**Short task:** Output the material word for word. Leave each picture out.

Dataset rows
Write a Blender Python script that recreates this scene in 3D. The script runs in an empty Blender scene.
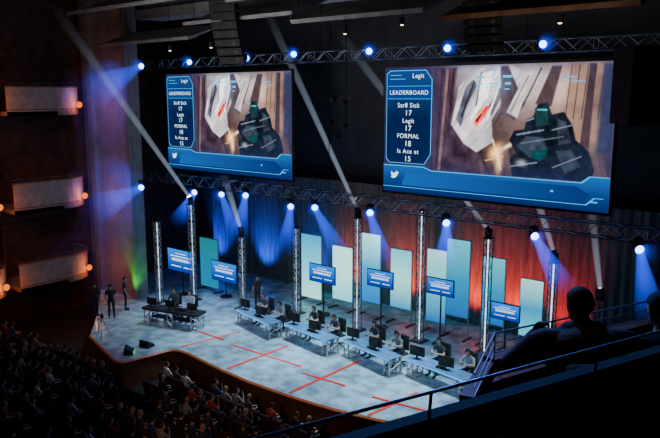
import bpy, bmesh, math, random
import numpy as np
from mathutils import Vector, Matrix, Quaternion
random.seed(7)
SC = bpy.context.scene
C = SC.collection
PI = math.pi
R = math.radians
YAW, PITCH, F = R(40.1), R(9.97), 700.0
CAM = Vector((0, 0, 12))
fw = Vector((-math.sin(YAW)*math.cos(PITCH), math.cos(YAW)*math.cos(PITCH), -math.sin(PITCH)))
rt = Vector((math.cos(YAW), math.sin(YAW), 0))
up = rt.cross(fw)
def ray(px, py): return fw*F + rt*(px-330) + up*(219-py)
def onz(px, py, z=0.0):
    r = ray(px, py); return CAM + r*((z-CAM.z)/r.z)
def ony(px, py, Y):
    r = ray(px, py); return CAM + r*(Y/r.y)
def onh(px, py, h):
    r = ray(px, py); return CAM + r*(h/r.dot(Vector((-math.sin(YAW), math.cos(YAW), 0))))
def proj(p):
    d = Vector(p)-CAM; k = d.dot(fw)
    return (330+F*d.dot(rt)/k, 219-F*d.dot(up)/k, k)
cam = bpy.data.objects.new('camera', bpy.data.cameras.new('camera')); C.objects.link(cam)
cam.location = CAM; cam.rotation_euler = (PI/2-PITCH, 0, YAW)
cam.data.lens = F/660*36; cam.data.sensor_width = 36; cam.data.clip_start = .05; cam.data.clip_end = 300
SC.camera = cam

# ------------------------------------------------------------ materials
def mat(name, col, rough=.6, metal=0, em=None, es=0, col2=None, scale=4, detail=5, bump=0, lo=.35, hi=.65, stretch=None):
    m = bpy.data.materials.new(name); m.use_nodes = True
    nt = m.node_tree; b = nt.nodes['Principled BSDF']
    b.inputs['Base Color'].default_value = (*col, 1); b.inputs['Roughness'].default_value = rough
    b.inputs['Metallic'].default_value = metal
    if em: b.inputs['Emission Color'].default_value = (*em, 1); b.inputs['Emission Strength'].default_value = es
    tc = nt.nodes.new('ShaderNodeTexCoord'); n = nt.nodes.new('ShaderNodeTexNoise')
    n.inputs['Scale'].default_value = scale; n.inputs['Detail'].default_value = detail
    if stretch:
        mp = nt.nodes.new('ShaderNodeMapping'); mp.inputs['Scale'].default_value = stretch
        nt.links.new(tc.outputs['Object'], mp.inputs[0]); nt.links.new(mp.outputs[0], n.inputs['Vector'])
    else: nt.links.new(tc.outputs['Object'], n.inputs['Vector'])
    r = nt.nodes.new('ShaderNodeValToRGB')
    c2 = col2 or tuple(c*.8 for c in col)
    r.color_ramp.elements[0].position = lo; r.color_ramp.elements[0].color = (*c2, 1)
    r.color_ramp.elements[1].position = hi; r.color_ramp.elements[1].color = (*col, 1)
    nt.links.new(n.outputs['Fac'], r.inputs['Fac']); nt.links.new(r.outputs['Color'], b.inputs['Base Color'])
    if bump:
        bp = nt.nodes.new('ShaderNodeBump'); bp.inputs['Strength'].default_value = bump
        nt.links.new(n.outputs['Fac'], bp.inputs['Height']); nt.links.new(bp.outputs['Normal'], b.inputs['Normal'])
    return m
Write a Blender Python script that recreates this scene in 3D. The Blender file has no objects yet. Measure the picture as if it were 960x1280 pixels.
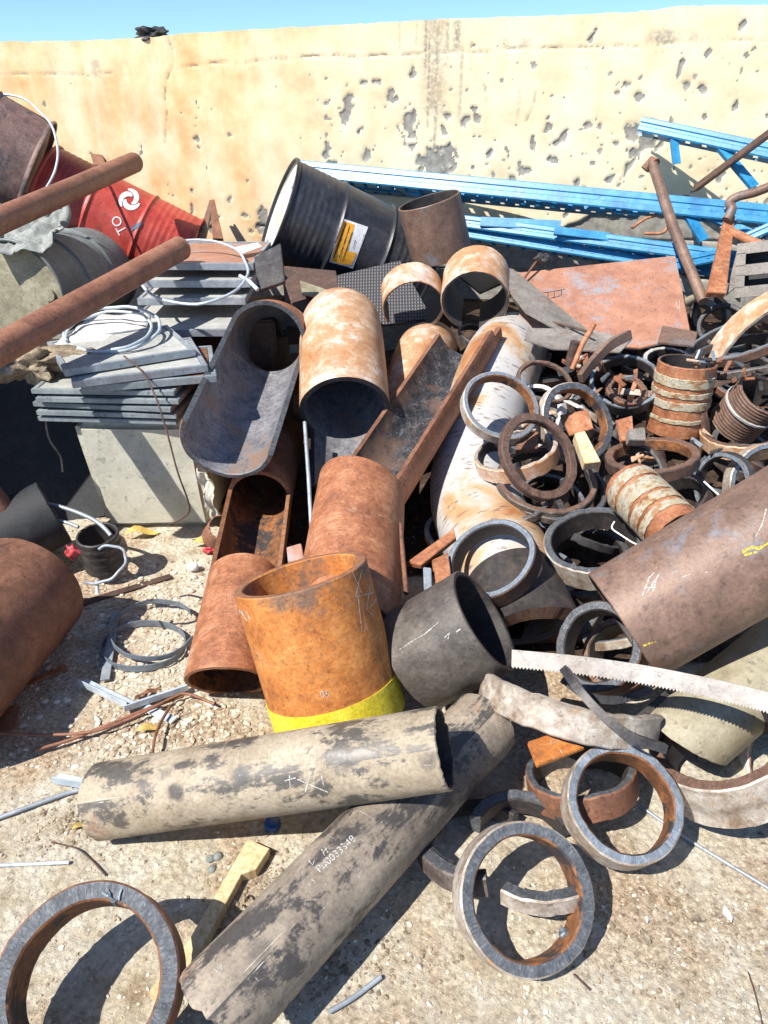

**Exercise response:**
Write a Blender Python script that recreates this scene in 3D. The script runs in an empty Blender scene.
import bpy, bmesh, math, random
import numpy as np
from mathutils import Vector, Matrix, Quaternion
random.seed(7)
SC = bpy.context.scene
C = SC.collection
PI = math.pi
R = math.radians
YAW, PITCH, F = R(40.1), R(9.97), 700.0
CAM = Vector((0, 0, 12))
fw = Vector((-math.sin(YAW)*math.cos(PITCH), math.cos(YAW)*math.cos(PITCH), -math.sin(PITCH)))
rt = Vector((math.cos(YAW), math.sin(YAW), 0))
up = rt.cross(fw)
def ray(px, py): return fw*F + rt*(px-330) + up*(219-py)
def onz(px, py, z=0.0):
    r = ray(px, py); return CAM + r*((z-CAM.z)/r.z)
def ony(px, py, Y):
    r = ray(px, py); return CAM + r*(Y/r.y)
def onh(px, py, h):
    r = ray(px, py); return CAM + r*(h/r.dot(Vector((-math.sin(YAW), math.cos(YAW), 0))))
def proj(p):
    d = Vector(p)-CAM; k = d.dot(fw)
    return (330+F*d.dot(rt)/k, 219-F*d.dot(up)/k, k)
cam = bpy.data.objects.new('camera', bpy.data.cameras.new('camera')); C.objects.link(cam)
cam.location = CAM; cam.rotation_euler = (PI/2-PITCH, 0, YAW)
cam.data.lens = F/660*36; cam.data.sensor_width = 36; cam.data.clip_start = .05; cam.data.clip_end = 300
SC.camera = cam

# ------------------------------------------------------------ materials
def mat(name, col, rough=.6, metal=0, em=None, es=0, col2=None, scale=4, detail=5, bump=0, lo=.35, hi=.65, stretch=None):
    m = bpy.data.materials.new(name); m.use_nodes = True
    nt = m.node_tree; b = nt.nodes['Principled BSDF']
    b.inputs['Base Color'].default_value = (*col, 1); b.inputs['Roughness'].default_value = rough
    b.inputs['Metallic'].default_value = metal
    if em: b.inputs['Emission Color'].default_value = (*em, 1); b.inputs['Emission Strength'].default_value = es
    tc = nt.nodes.new('ShaderNodeTexCoord'); n = nt.nodes.new('ShaderNodeTexNoise')
    n.inputs['Scale'].default_value = scale; n.inputs['Detail'].default_value = detail
    if stretch:
        mp = nt.nodes.new('ShaderNodeMapping'); mp.inputs['Scale'].default_value = stretch
        nt.links.new(tc.outputs['Object'], mp.inputs[0]); nt.links.new(mp.outputs[0], n.inputs['Vector'])
    else: nt.links.new(tc.outputs['Object'], n.inputs['Vector'])
    r = nt.nodes.new('ShaderNodeValToRGB')
    c2 = col2 or tuple(c*.8 for c in col)
    r.color_ramp.elements[0].position = lo; r.color_ramp.elements[0].color = (*c2, 1)
    r.color_ramp.elements[1].position = hi; r.color_ramp.elements[1].color = (*col, 1)
    nt.links.new(n.outputs['Fac'], r.inputs['Fac']); nt.links.new(r.outputs['Color'], b.inputs['Base Color'])
    if bump:
        bp = nt.nodes.new('ShaderNodeBump'); bp.inputs['Strength'].default_value = bump
        nt.links.new(n.outputs['Fac'], bp.inputs['Height']); nt.links.new(bp.outputs['Normal'], b.inputs['Normal'])
    return m
Write a Blender Python script that recreates this scene in 3D. The Blender file has no objects yet. Measure the picture as if it were 960x1280 pixels.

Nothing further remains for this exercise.